§ **To be done**
Print each line from the start of the records below up through the line where "obj('rib', bm, DISHM, tray, bevel=0.002)" is found, exactly as given.

Raw records
▬▬▬▬▬▬▬▬▬▬

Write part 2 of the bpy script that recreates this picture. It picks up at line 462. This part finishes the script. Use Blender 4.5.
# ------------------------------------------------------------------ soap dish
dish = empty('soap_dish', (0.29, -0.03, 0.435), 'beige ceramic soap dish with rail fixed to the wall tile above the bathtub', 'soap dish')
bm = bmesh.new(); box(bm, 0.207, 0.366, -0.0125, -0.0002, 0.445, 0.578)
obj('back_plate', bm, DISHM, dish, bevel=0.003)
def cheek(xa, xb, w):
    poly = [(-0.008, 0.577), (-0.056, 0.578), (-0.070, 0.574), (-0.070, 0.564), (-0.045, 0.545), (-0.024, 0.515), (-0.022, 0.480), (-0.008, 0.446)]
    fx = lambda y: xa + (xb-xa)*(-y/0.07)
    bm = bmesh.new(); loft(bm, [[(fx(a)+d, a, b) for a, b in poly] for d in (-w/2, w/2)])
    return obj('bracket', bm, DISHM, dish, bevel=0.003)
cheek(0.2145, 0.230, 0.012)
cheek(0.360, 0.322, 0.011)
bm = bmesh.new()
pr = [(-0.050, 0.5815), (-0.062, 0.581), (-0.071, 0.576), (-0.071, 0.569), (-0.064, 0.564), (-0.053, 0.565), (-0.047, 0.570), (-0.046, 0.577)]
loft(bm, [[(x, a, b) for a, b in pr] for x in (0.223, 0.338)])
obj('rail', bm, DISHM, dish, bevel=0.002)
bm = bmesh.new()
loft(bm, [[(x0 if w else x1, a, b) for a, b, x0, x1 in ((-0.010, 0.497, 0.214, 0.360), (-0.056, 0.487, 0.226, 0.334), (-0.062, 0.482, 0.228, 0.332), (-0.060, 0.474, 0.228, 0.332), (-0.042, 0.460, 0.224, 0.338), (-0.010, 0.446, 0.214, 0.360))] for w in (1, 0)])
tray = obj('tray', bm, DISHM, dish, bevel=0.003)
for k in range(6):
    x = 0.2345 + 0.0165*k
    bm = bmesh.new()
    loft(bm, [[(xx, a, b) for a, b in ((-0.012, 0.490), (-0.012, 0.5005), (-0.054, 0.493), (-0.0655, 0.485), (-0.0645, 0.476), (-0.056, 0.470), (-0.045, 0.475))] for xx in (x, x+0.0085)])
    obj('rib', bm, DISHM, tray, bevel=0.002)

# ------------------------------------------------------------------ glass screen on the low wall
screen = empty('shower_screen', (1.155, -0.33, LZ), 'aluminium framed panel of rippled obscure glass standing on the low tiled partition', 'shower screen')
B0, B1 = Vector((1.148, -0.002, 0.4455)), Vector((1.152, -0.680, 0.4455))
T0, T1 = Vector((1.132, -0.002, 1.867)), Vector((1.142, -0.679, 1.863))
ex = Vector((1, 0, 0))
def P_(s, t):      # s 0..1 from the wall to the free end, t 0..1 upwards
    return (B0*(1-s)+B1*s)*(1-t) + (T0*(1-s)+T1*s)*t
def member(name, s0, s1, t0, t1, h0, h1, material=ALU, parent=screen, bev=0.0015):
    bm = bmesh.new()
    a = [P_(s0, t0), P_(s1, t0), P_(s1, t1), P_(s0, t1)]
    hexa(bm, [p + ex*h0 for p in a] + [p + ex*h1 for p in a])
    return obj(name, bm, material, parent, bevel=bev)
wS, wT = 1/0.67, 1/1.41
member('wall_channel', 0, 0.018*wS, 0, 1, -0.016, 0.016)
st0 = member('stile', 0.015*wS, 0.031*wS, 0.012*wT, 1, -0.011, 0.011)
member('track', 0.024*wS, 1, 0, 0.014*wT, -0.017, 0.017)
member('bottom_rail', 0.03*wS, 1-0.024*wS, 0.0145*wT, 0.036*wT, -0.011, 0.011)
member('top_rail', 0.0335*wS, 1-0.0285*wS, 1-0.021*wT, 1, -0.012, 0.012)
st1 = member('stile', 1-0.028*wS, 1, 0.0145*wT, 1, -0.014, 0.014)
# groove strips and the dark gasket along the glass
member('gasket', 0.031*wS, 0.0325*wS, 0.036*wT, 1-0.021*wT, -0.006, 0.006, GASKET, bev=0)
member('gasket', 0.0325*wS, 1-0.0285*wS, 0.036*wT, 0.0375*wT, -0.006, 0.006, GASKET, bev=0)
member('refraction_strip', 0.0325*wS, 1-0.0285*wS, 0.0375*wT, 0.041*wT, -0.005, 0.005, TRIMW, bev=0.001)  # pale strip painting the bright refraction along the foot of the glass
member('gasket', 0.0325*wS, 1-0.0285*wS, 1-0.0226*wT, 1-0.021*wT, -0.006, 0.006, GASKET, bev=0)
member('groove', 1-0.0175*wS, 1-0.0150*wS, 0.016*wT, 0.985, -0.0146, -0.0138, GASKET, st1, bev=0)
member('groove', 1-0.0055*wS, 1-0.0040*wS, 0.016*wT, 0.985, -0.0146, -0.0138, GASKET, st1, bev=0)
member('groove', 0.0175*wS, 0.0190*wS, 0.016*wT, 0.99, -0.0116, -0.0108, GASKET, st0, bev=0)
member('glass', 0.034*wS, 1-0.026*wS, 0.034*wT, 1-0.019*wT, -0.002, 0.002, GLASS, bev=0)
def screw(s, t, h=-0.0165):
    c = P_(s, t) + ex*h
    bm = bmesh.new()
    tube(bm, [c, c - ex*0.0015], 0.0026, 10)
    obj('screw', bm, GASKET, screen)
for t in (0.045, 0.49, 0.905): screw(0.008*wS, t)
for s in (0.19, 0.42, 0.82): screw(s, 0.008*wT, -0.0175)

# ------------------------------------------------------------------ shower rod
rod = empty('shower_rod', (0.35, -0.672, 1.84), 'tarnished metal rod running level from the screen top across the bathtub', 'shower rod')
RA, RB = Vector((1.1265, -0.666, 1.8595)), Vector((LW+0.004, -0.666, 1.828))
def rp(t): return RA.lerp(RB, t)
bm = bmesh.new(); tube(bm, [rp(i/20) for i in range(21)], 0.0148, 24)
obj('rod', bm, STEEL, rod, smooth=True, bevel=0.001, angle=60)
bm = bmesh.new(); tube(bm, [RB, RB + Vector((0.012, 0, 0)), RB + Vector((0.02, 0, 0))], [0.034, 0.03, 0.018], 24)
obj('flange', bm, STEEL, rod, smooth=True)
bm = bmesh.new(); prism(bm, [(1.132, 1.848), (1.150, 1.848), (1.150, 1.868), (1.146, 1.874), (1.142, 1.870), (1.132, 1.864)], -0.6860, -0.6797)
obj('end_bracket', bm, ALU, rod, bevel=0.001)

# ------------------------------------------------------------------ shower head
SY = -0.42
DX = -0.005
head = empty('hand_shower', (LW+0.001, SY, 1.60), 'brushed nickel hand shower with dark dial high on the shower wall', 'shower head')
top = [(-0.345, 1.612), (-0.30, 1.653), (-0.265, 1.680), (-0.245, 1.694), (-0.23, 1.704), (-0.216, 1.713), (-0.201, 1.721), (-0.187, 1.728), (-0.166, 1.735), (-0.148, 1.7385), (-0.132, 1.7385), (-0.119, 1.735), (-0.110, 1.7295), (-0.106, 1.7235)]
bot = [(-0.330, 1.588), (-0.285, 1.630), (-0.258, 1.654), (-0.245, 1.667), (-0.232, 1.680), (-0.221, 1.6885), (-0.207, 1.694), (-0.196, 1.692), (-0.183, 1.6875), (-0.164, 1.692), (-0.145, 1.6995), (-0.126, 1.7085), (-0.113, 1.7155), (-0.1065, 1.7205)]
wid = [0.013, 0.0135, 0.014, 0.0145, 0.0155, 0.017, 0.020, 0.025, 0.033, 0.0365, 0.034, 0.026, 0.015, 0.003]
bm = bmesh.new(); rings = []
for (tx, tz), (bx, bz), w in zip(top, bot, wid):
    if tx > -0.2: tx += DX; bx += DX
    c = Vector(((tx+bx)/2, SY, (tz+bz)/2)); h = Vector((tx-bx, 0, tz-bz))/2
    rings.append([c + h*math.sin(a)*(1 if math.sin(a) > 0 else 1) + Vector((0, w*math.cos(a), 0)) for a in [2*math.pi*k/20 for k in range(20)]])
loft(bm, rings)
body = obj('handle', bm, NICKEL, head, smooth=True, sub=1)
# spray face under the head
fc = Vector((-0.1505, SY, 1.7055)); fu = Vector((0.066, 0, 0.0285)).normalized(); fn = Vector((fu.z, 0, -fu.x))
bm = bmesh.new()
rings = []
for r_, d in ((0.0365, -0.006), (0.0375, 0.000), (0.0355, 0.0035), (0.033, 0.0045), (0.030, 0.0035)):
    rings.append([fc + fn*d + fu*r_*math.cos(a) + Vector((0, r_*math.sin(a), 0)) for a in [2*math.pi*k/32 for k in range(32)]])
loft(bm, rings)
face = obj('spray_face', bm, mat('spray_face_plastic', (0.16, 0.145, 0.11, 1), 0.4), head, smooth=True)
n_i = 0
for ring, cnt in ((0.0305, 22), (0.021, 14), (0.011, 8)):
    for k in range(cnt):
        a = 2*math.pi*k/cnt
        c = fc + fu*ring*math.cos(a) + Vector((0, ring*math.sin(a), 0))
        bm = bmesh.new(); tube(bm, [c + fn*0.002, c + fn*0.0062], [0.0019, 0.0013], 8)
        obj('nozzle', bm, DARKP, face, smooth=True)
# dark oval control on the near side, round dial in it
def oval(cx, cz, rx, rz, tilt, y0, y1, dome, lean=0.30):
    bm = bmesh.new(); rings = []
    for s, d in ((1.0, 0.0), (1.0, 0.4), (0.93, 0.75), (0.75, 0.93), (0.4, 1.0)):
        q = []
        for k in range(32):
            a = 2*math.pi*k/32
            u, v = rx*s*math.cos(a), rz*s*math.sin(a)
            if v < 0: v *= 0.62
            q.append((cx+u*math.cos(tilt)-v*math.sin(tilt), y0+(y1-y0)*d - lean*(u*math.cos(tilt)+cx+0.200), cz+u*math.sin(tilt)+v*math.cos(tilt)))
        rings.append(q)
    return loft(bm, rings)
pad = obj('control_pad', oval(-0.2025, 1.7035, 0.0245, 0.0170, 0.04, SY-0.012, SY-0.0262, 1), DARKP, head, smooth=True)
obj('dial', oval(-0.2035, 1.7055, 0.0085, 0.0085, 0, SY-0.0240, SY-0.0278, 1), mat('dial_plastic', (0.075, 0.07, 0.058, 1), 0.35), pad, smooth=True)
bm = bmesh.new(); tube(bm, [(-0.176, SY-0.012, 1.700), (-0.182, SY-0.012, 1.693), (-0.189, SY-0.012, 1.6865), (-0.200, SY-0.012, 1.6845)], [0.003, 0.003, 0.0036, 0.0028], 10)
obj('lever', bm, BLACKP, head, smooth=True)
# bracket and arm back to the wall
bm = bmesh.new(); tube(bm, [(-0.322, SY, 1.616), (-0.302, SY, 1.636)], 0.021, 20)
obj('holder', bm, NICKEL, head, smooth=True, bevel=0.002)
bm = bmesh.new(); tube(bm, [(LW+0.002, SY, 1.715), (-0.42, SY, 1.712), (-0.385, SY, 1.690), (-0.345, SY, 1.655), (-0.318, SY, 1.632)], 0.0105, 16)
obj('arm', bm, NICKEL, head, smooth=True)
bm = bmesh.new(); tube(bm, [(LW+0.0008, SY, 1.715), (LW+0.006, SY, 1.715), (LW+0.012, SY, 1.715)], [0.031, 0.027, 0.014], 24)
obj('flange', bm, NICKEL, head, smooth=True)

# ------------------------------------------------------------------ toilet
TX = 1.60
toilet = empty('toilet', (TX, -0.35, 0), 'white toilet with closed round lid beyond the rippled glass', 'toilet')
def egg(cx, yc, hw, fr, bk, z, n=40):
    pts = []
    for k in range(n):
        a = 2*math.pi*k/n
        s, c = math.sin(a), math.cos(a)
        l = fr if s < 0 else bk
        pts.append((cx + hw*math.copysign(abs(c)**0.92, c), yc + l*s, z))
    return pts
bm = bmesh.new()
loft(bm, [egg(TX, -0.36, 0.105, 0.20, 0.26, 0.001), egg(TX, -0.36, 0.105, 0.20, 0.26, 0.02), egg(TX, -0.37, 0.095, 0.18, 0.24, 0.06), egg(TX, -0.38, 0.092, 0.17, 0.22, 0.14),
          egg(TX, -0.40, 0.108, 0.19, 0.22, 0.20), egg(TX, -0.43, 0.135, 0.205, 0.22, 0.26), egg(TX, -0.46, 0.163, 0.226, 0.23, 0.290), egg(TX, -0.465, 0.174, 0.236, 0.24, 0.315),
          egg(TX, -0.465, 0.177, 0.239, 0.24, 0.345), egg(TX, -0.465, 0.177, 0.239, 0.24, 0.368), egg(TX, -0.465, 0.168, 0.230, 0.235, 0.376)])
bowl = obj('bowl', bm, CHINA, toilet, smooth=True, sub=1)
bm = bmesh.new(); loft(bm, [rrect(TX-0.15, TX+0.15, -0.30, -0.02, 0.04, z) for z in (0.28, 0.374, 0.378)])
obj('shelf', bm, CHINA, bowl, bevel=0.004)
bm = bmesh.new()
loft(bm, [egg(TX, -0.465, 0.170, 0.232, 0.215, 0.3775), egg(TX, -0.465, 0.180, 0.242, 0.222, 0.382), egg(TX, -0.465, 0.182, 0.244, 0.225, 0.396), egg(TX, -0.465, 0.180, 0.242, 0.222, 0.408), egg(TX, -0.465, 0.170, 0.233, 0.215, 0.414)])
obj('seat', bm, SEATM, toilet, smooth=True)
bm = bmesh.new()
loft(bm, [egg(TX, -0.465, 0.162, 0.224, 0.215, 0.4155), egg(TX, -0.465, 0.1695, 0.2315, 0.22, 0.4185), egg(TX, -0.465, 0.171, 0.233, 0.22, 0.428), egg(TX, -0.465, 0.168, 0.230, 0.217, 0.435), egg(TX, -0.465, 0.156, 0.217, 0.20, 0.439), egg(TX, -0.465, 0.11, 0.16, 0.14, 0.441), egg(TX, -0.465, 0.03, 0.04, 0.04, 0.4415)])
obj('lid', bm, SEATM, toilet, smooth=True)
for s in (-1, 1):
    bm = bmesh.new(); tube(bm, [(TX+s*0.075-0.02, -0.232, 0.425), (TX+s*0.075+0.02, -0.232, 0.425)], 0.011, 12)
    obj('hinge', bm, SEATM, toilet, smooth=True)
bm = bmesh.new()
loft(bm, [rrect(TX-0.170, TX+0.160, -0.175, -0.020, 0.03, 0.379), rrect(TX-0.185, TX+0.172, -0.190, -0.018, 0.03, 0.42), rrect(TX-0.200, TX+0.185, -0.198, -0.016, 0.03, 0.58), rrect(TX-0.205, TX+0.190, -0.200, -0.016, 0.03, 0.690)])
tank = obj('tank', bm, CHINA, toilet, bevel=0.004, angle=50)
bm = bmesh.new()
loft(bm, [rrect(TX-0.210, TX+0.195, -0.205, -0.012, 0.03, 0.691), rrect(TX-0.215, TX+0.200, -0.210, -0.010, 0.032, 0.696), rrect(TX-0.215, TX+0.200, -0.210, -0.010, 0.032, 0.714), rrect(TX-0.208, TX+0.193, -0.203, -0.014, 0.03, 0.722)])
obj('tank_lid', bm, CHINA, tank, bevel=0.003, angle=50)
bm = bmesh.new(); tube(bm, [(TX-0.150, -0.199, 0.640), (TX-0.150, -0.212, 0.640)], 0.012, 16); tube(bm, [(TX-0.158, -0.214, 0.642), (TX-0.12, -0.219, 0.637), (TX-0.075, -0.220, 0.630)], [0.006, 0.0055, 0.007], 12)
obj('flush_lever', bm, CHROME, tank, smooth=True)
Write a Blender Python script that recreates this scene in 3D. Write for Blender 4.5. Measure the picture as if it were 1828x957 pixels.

▬▬▬▬▬▬▬▬▬▬

§ **Exercise result**
Write part 2 of the bpy script that recreates this picture. It picks up at line 462. This part finishes the script. Use Blender 4.5.
# ------------------------------------------------------------------ soap dish
dish = empty('soap_dish', (0.29, -0.03, 0.435), 'beige ceramic soap dish with rail fixed to the wall tile above the bathtub', 'soap dish')
bm = bmesh.new(); box(bm, 0.207, 0.366, -0.0125, -0.0002, 0.445, 0.578)
obj('back_plate', bm, DISHM, dish, bevel=0.003)
def cheek(xa, xb, w):
    poly = [(-0.008, 0.577), (-0.056, 0.578), (-0.070, 0.574), (-0.070, 0.564), (-0.045, 0.545), (-0.024, 0.515), (-0.022, 0.480), (-0.008, 0.446)]
    fx = lambda y: xa + (xb-xa)*(-y/0.07)
    bm = bmesh.new(); loft(bm, [[(fx(a)+d, a, b) for a, b in poly] for d in (-w/2, w/2)])
    return obj('bracket', bm, DISHM, dish, bevel=0.003)
cheek(0.2145, 0.230, 0.012)
cheek(0.360, 0.322, 0.011)
bm = bmesh.new()
pr = [(-0.050, 0.5815), (-0.062, 0.581), (-0.071, 0.576), (-0.071, 0.569), (-0.064, 0.564), (-0.053, 0.565), (-0.047, 0.570), (-0.046, 0.577)]
loft(bm, [[(x, a, b) for a, b in pr] for x in (0.223, 0.338)])
obj('rail', bm, DISHM, dish, bevel=0.002)
bm = bmesh.new()
loft(bm, [[(x0 if w else x1, a, b) for a, b, x0, x1 in ((-0.010, 0.497, 0.214, 0.360), (-0.056, 0.487, 0.226, 0.334), (-0.062, 0.482, 0.228, 0.332), (-0.060, 0.474, 0.228, 0.332), (-0.042, 0.460, 0.224, 0.338), (-0.010, 0.446, 0.214, 0.360))] for w in (1, 0)])
tray = obj('tray', bm, DISHM, dish, bevel=0.003)
for k in range(6):
    x = 0.2345 + 0.0165*k
    bm = bmesh.new()
    loft(bm, [[(xx, a, b) for a, b in ((-0.012, 0.490), (-0.012, 0.5005), (-0.054, 0.493), (-0.0655, 0.485), (-0.0645, 0.476), (-0.056, 0.470), (-0.045, 0.475))] for xx in (x, x+0.0085)])
    obj('rib', bm, DISHM, tray, bevel=0.002)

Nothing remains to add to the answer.